* Canadian dollar at C$1.3315 or 75.10 U.S. cents
* Bond prices lower across the maturity curve
TORONTO, Sept 25 (Reuters) - The Canadian dollar held steady
on Friday, supported by rising oil prices but checked by strong
U.S. second-quarter growth data which sparked the greenback's
rally against a basket of currencies.
The loonie, which had briefly touched its weakest level in
more than 11 years on Thursday, was helped by a 3 percent rise
in the price of crude, a major Canadian export.
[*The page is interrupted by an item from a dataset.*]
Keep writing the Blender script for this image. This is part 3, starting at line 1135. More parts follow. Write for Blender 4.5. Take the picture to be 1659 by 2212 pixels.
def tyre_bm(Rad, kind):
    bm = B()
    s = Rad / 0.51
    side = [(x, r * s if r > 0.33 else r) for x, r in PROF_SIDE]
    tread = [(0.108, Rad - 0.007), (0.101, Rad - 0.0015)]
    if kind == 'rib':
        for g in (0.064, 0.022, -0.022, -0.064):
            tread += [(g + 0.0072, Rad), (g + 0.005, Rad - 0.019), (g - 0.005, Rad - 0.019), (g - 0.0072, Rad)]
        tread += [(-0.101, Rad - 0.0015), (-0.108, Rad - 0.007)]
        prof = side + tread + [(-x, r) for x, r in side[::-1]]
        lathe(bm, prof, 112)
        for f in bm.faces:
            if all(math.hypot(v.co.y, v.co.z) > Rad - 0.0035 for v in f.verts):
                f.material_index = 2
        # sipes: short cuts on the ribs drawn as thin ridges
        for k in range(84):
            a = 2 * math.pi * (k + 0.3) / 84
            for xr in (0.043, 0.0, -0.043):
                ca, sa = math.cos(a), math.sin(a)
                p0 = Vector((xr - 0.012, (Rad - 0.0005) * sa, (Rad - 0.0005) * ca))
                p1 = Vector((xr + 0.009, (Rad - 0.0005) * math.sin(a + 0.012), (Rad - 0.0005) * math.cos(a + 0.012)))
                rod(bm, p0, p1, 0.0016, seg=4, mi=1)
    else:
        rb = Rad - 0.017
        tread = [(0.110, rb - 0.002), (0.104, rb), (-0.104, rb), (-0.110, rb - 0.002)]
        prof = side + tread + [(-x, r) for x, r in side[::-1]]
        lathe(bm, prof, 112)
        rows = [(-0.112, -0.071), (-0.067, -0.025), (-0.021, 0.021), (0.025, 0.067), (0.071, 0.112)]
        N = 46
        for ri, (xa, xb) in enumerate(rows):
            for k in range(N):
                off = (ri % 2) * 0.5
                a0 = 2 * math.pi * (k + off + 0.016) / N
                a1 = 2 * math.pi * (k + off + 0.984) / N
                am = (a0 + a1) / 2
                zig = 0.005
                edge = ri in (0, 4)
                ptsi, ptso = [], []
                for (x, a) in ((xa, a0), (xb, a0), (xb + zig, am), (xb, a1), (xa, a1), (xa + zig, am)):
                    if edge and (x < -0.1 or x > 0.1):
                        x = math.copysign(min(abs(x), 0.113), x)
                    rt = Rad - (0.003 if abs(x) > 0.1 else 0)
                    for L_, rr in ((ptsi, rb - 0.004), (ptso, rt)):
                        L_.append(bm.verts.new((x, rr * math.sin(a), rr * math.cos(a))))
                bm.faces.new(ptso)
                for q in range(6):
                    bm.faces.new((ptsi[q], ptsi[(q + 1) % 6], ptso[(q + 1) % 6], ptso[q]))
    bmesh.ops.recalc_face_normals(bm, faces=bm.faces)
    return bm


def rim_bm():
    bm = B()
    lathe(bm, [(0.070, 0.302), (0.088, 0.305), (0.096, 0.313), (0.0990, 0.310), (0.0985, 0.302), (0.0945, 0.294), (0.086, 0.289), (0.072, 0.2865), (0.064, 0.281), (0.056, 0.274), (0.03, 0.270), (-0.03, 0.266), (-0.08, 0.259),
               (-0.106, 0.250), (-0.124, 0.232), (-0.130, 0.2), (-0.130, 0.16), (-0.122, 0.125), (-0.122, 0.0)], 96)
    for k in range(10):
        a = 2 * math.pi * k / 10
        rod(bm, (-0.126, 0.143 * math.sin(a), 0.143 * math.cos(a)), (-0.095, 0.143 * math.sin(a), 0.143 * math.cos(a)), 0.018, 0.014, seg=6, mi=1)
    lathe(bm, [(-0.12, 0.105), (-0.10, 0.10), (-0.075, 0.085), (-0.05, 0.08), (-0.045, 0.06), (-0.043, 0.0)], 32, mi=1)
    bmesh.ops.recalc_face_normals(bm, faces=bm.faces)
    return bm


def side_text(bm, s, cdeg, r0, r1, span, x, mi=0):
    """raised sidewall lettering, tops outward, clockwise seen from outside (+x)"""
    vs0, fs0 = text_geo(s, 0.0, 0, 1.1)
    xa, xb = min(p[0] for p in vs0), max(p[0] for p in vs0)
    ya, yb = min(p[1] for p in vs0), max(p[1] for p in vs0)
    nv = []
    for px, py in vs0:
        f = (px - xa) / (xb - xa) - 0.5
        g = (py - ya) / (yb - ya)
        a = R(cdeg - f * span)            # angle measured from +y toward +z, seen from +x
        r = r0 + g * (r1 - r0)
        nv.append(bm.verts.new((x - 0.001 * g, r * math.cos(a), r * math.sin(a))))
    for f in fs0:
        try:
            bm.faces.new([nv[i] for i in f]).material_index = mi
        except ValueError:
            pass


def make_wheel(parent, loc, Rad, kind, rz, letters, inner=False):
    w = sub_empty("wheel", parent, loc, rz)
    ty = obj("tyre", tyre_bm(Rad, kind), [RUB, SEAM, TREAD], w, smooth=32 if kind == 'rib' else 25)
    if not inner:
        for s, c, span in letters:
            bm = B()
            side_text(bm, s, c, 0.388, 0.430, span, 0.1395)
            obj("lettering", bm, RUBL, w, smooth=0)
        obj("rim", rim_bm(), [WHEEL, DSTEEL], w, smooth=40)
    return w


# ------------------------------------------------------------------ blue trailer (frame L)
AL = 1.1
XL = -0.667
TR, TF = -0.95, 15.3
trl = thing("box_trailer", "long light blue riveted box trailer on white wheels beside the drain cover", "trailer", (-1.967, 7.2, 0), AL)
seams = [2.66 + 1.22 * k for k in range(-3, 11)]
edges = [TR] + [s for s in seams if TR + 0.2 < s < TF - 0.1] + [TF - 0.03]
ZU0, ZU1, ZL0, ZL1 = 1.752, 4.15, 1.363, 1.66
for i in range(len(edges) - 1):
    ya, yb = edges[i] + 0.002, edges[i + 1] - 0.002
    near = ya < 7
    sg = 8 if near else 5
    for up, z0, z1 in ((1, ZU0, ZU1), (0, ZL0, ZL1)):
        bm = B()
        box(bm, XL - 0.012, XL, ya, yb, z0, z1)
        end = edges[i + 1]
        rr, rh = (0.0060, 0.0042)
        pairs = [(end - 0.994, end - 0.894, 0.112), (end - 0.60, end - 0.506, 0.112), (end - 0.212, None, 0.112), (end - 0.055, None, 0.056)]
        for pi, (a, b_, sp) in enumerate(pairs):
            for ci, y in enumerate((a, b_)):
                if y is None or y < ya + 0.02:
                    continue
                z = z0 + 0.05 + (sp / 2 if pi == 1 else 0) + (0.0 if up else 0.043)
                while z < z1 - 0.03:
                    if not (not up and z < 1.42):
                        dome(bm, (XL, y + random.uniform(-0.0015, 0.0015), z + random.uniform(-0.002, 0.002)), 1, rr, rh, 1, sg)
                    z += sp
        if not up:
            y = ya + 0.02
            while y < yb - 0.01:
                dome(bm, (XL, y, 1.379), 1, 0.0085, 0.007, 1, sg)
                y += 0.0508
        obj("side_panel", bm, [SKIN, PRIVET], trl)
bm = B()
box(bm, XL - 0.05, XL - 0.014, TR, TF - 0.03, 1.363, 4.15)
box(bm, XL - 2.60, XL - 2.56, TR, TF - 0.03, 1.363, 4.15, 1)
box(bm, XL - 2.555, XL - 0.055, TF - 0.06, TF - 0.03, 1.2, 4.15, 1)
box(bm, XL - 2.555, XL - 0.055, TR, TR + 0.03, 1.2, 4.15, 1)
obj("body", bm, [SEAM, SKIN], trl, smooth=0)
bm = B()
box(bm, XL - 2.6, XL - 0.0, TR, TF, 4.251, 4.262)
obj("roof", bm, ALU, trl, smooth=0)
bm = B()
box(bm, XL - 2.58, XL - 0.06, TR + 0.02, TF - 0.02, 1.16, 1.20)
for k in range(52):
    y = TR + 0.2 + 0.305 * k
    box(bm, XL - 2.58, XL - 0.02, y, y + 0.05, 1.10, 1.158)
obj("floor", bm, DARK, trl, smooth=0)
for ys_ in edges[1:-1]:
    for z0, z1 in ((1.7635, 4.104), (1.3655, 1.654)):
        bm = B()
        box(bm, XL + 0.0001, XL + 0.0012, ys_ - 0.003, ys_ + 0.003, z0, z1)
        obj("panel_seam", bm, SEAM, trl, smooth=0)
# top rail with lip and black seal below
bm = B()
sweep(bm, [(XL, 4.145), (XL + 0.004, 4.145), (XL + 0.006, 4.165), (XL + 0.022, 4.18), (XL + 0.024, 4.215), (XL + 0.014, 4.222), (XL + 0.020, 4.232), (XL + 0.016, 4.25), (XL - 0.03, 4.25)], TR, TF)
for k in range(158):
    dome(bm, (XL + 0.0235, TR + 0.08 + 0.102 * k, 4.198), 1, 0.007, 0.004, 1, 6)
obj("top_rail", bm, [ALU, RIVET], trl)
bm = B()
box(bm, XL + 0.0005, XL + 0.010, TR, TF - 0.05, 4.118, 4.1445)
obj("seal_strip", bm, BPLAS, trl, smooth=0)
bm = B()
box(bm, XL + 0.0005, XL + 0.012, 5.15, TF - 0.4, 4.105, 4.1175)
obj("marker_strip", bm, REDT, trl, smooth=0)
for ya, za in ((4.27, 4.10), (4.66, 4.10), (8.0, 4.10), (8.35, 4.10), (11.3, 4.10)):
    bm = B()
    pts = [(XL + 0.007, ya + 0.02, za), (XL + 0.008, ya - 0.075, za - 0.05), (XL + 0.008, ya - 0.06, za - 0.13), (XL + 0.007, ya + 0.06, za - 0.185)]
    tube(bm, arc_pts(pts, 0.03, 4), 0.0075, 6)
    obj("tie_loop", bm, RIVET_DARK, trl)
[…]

South of the border, the U.S. economy expanded more than
previously estimated, at a 3.9 percent annual pace between April
and June, due to stronger consumer spending and construction.
ID:nL1N11V0O8
The upbeat data followed a speech late on Thursday by
Federal Reserve Chair, Janet Yellen, who said the U.S. central
bank was on track to raise interest rates this year for the
first time in nearly a decade. ID:nL1N11V01W
Market participants have been hoping for more clarity on
when the Fed may resume raising interest rates, particularly as
worries over global growth remain volatile and dominate
headlines.
* At 9:59 a.m. EDT (1359 GMT), the Canadian dollar CAD=D4
was trading at C$1.3315 to the greenback, or 75.10 U.S. cents,
slightly softer than the Bank of Canada's official close of
1.3318, or 75.09 U.S. cents.
* The currency, which was stronger than many of its
counterparts, traded between C$1.3301 and C$1.3355 so far on
Friday.
* U.S. crude CLc1 prices were up 2.96 percent to $46.24,
while Brent crude LCOc1 added 1.72 percent to $49. O/R
* Canadian government bond prices were lower across the
maturity curve, with the two-year CA2YT=RR price down 5.5
Canadian cents to yield 0.537 percent and the benchmark 10-year
CA10YT=RR falling 54 Canadian cents to yield 1.527 percent.
* The Canada-U.S. two-year bond spread was -17.7 basis
points, while the 10-year spread was -64.8 basis points.